People look for reasons to let Superman and Batman kill and deride their pacifist nature as boring and unrealistic. People are less interested neat little bows and deus ex machina just to let a good guy stay pure. They don’t seem to be interested at all in having them keep themselves in the moral right if it means some moral wrong is allowed to succeed.
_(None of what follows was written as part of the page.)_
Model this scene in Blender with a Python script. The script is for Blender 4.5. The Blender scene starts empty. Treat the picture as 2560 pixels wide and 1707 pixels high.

Think about what that means. Iron Fist lacks social sensitivity and any real personal struggle, which we need to relate. The more alienated we are from our heroes, the less attracted we are to them. As obvious as that sentence seems, it use to be different. Heroes did the things we couldn’t and were the people we wished to be. Instead of just out of reach paragons for us to aspire to, they have become out of touch cartoons our maturity rejects. Danny Rand lacks the qualities we need from a post-modern hero. He has devolved into the current Anti-Hero. He’s a protagonist that eliminates the bad guy, sure, but lacks those traits we now consider heroic (I wonder if it was deliberate. I may go into this more in the Iron Fist review).

That, in itself is interesting. More interesting to me is when we ask the question “Why?”. That is the thread I have been pulling and, I promise, I’m going to do my best to reference comic books and super heroes along the way.